**Exercise directions**
Copy every line of the data exactly, leaving nothing out.

##### Source excerpt #####

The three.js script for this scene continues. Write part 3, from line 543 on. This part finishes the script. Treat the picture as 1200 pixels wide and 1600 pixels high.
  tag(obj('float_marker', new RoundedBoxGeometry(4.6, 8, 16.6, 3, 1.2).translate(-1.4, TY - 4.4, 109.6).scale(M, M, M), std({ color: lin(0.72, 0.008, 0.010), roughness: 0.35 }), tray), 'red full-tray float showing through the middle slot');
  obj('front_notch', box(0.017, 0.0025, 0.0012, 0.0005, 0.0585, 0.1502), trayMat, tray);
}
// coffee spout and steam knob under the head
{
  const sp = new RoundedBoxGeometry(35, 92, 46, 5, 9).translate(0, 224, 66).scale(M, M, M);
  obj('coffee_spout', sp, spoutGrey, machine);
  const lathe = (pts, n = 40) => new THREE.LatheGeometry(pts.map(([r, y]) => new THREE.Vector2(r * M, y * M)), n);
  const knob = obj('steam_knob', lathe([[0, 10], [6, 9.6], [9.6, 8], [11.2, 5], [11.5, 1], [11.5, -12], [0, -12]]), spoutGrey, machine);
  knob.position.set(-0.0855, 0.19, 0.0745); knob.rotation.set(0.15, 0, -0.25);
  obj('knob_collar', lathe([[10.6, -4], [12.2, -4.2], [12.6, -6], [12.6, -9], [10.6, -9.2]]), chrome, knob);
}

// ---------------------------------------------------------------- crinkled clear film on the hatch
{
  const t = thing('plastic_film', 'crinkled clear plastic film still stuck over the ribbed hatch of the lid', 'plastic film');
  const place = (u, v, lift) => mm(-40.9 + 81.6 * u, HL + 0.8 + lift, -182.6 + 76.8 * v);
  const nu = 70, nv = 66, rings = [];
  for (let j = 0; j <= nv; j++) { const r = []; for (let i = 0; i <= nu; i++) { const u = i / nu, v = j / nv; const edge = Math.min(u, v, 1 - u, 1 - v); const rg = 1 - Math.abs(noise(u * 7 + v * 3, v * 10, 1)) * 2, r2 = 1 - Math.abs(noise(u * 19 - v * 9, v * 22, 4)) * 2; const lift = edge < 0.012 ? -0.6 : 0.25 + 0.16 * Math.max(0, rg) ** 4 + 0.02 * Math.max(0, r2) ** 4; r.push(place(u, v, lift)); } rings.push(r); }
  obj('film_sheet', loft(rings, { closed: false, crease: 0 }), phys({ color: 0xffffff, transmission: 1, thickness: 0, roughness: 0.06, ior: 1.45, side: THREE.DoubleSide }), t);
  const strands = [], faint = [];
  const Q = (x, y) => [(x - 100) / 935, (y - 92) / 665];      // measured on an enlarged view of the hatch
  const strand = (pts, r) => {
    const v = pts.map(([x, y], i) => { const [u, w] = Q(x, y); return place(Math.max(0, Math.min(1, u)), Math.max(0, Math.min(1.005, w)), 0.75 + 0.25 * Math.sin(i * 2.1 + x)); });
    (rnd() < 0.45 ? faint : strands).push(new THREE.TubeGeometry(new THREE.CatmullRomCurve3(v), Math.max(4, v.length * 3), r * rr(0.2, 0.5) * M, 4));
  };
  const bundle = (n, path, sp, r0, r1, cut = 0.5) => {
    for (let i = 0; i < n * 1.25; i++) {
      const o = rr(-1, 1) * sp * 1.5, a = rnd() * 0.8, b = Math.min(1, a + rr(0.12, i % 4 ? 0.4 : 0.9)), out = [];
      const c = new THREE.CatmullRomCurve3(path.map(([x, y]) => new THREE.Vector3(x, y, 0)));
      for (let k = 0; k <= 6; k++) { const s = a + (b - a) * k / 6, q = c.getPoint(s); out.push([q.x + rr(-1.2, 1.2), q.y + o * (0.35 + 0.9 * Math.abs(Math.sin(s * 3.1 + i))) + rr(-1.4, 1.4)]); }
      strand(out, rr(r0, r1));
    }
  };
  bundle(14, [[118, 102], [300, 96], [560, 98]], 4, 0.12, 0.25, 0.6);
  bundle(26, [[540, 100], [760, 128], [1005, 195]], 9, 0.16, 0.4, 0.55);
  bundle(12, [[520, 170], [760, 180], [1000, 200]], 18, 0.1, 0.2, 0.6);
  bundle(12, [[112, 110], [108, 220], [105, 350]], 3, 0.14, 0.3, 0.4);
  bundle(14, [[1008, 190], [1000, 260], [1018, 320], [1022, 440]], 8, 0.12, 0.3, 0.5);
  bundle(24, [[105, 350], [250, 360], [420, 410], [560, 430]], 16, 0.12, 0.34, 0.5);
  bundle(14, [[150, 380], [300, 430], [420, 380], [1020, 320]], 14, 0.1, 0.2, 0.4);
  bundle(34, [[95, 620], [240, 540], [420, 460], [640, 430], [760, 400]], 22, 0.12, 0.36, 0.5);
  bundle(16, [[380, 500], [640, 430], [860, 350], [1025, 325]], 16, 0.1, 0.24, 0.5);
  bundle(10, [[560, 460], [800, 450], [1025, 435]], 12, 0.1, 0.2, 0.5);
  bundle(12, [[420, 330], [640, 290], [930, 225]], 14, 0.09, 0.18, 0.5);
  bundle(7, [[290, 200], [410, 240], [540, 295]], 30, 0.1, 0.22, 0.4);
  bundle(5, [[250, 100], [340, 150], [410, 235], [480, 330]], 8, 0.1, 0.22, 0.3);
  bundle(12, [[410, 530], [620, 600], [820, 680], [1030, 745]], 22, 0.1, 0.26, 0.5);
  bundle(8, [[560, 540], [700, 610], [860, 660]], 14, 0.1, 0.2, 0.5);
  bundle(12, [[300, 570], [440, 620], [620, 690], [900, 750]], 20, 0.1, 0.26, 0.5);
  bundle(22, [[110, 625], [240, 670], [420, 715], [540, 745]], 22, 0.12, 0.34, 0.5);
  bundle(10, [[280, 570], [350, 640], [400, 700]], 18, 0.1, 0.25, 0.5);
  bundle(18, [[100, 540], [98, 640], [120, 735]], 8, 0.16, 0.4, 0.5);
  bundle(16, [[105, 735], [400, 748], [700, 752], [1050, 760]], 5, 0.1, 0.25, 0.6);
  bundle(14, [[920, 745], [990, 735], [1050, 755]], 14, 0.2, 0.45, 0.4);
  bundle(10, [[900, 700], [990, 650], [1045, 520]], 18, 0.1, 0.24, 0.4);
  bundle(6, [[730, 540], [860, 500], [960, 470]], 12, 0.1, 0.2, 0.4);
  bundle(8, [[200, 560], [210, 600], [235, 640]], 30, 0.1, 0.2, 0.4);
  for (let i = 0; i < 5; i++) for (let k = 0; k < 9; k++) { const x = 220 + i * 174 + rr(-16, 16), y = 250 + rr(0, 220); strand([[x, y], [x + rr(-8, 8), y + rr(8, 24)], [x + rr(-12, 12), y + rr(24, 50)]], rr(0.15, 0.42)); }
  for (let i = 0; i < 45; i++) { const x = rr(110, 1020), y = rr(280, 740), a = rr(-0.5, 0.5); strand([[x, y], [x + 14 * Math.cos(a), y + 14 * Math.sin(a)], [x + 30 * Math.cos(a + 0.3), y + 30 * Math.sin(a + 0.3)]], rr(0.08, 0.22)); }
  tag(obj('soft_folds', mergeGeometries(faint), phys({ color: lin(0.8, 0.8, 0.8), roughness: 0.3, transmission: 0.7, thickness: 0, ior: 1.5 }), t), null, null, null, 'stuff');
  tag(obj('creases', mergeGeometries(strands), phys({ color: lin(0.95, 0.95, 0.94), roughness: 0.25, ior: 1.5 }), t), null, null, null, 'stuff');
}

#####

**Solution to the exercise**
The three.js script for this scene continues. Write part 3, from line 543 on. This part finishes the script. Treat the picture as 1200 pixels wide and 1600 pixels high.
  tag(obj('float_marker', new RoundedBoxGeometry(4.6, 8, 16.6, 3, 1.2).translate(-1.4, TY - 4.4, 109.6).scale(M, M, M), std({ color: lin(0.72, 0.008, 0.010), roughness: 0.35 }), tray), 'red full-tray float showing through the middle slot');
  obj('front_notch', box(0.017, 0.0025, 0.0012, 0.0005, 0.0585, 0.1502), trayMat, tray);
}
// coffee spout and steam knob under the head
{
  const sp = new RoundedBoxGeometry(35, 92, 46, 5, 9).translate(0, 224, 66).scale(M, M, M);
  obj('coffee_spout', sp, spoutGrey, machine);
  const lathe = (pts, n = 40) => new THREE.LatheGeometry(pts.map(([r, y]) => new THREE.Vector2(r * M, y * M)), n);
  const knob = obj('steam_knob', lathe([[0, 10], [6, 9.6], [9.6, 8], [11.2, 5], [11.5, 1], [11.5, -12], [0, -12]]), spoutGrey, machine);
  knob.position.set(-0.0855, 0.19, 0.0745); knob.rotation.set(0.15, 0, -0.25);
  obj('knob_collar', lathe([[10.6, -4], [12.2, -4.2], [12.6, -6], [12.6, -9], [10.6, -9.2]]), chrome, knob);
}

// ---------------------------------------------------------------- crinkled clear film on the hatch
{
  const t = thing('plastic_film', 'crinkled clear plastic film still stuck over the ribbed hatch of the lid', 'plastic film');
  const place = (u, v, lift) => mm(-40.9 + 81.6 * u, HL + 0.8 + lift, -182.6 + 76.8 * v);
  const nu = 70, nv = 66, rings = [];
  for (let j = 0; j <= nv; j++) { const r = []; for (let i = 0; i <= nu; i++) { const u = i / nu, v = j / nv; const edge = Math.min(u, v, 1 - u, 1 - v); const rg = 1 - Math.abs(noise(u * 7 + v * 3, v * 10, 1)) * 2, r2 = 1 - Math.abs(noise(u * 19 - v * 9, v * 22, 4)) * 2; const lift = edge < 0.012 ? -0.6 : 0.25 + 0.16 * Math.max(0, rg) ** 4 + 0.02 * Math.max(0, r2) ** 4; r.push(place(u, v, lift)); } rings.push(r); }
  obj('film_sheet', loft(rings, { closed: false, crease: 0 }), phys({ color: 0xffffff, transmission: 1, thickness: 0, roughness: 0.06, ior: 1.45, side: THREE.DoubleSide }), t);
  const strands = [], faint = [];
  const Q = (x, y) => [(x - 100) / 935, (y - 92) / 665];      // measured on an enlarged view of the hatch
  const strand = (pts, r) => {
    const v = pts.map(([x, y], i) => { const [u, w] = Q(x, y); return place(Math.max(0, Math.min(1, u)), Math.max(0, Math.min(1.005, w)), 0.75 + 0.25 * Math.sin(i * 2.1 + x)); });
    (rnd() < 0.45 ? faint : strands).push(new THREE.TubeGeometry(new THREE.CatmullRomCurve3(v), Math.max(4, v.length * 3), r * rr(0.2, 0.5) * M, 4));
  };
  const bundle = (n, path, sp, r0, r1, cut = 0.5) => {
    for (let i = 0; i < n * 1.25; i++) {
      const o = rr(-1, 1) * sp * 1.5, a = rnd() * 0.8, b = Math.min(1, a + rr(0.12, i % 4 ? 0.4 : 0.9)), out = [];
      const c = new THREE.CatmullRomCurve3(path.map(([x, y]) => new THREE.Vector3(x, y, 0)));
      for (let k = 0; k <= 6; k++) { const s = a + (b - a) * k / 6, q = c.getPoint(s); out.push([q.x + rr(-1.2, 1.2), q.y + o * (0.35 + 0.9 * Math.abs(Math.sin(s * 3.1 + i))) + rr(-1.4, 1.4)]); }
      strand(out, rr(r0, r1));
    }
  };
  bundle(14, [[118, 102], [300, 96], [560, 98]], 4, 0.12, 0.25, 0.6);
  bundle(26, [[540, 100], [760, 128], [1005, 195]], 9, 0.16, 0.4, 0.55);
  bundle(12, [[520, 170], [760, 180], [1000, 200]], 18, 0.1, 0.2, 0.6);
  bundle(12, [[112, 110], [108, 220], [105, 350]], 3, 0.14, 0.3, 0.4);
  bundle(14, [[1008, 190], [1000, 260], [1018, 320], [1022, 440]], 8, 0.12, 0.3, 0.5);
  bundle(24, [[105, 350], [250, 360], [420, 410], [560, 430]], 16, 0.12, 0.34, 0.5);
  bundle(14, [[150, 380], [300, 430], [420, 380], [1020, 320]], 14, 0.1, 0.2, 0.4);
  bundle(34, [[95, 620], [240, 540], [420, 460], [640, 430], [760, 400]], 22, 0.12, 0.36, 0.5);
  bundle(16, [[380, 500], [640, 430], [860, 350], [1025, 325]], 16, 0.1, 0.24, 0.5);
  bundle(10, [[560, 460], [800, 450], [1025, 435]], 12, 0.1, 0.2, 0.5);
  bundle(12, [[420, 330], [640, 290], [930, 225]], 14, 0.09, 0.18, 0.5);
  bundle(7, [[290, 200], [410, 240], [540, 295]], 30, 0.1, 0.22, 0.4);
  bundle(5, [[250, 100], [340, 150], [410, 235], [480, 330]], 8, 0.1, 0.22, 0.3);
  bundle(12, [[410, 530], [620, 600], [820, 680], [1030, 745]], 22, 0.1, 0.26, 0.5);
  bundle(8, [[560, 540], [700, 610], [860, 660]], 14, 0.1, 0.2, 0.5);
  bundle(12, [[300, 570], [440, 620], [620, 690], [900, 750]], 20, 0.1, 0.26, 0.5);
  bundle(22, [[110, 625], [240, 670], [420, 715], [540, 745]], 22, 0.12, 0.34, 0.5);
  bundle(10, [[280, 570], [350, 640], [400, 700]], 18, 0.1, 0.25, 0.5);
  bundle(18, [[100, 540], [98, 640], [120, 735]], 8, 0.16, 0.4, 0.5);
  bundle(16, [[105, 735], [400, 748], [700, 752], [1050, 760]], 5, 0.1, 0.25, 0.6);
  bundle(14, [[920, 745], [990, 735], [1050, 755]], 14, 0.2, 0.45, 0.4);
  bundle(10, [[900, 700], [990, 650], [1045, 520]], 18, 0.1, 0.24, 0.4);
  bundle(6, [[730, 540], [860, 500], [960, 470]], 12, 0.1, 0.2, 0.4);
  bundle(8, [[200, 560], [210, 600], [235, 640]], 30, 0.1, 0.2, 0.4);
  for (let i = 0; i < 5; i++) for (let k = 0; k < 9; k++) { const x = 220 + i * 174 + rr(-16, 16), y = 250 + rr(0, 220); strand([[x, y], [x + rr(-8, 8), y + rr(8, 24)], [x + rr(-12, 12), y + rr(24, 50)]], rr(0.15, 0.42)); }
  for (let i = 0; i < 45; i++) { const x = rr(110, 1020), y = rr(280, 740), a = rr(-0.5, 0.5); strand([[x, y], [x + 14 * Math.cos(a), y + 14 * Math.sin(a)], [x + 30 * Math.cos(a + 0.3), y + 30 * Math.sin(a + 0.3)]], rr(0.08, 0.22)); }
  tag(obj('soft_folds', mergeGeometries(faint), phys({ color: lin(0.8, 0.8, 0.8), roughness: 0.3, transmission: 0.7, thickness: 0, ior: 1.5 }), t), null, null, null, 'stuff');
  tag(obj('creases', mergeGeometries(strands), phys({ color: lin(0.95, 0.95, 0.94), roughness: 0.25, ior: 1.5 }), t), null, null, null, 'stuff');
}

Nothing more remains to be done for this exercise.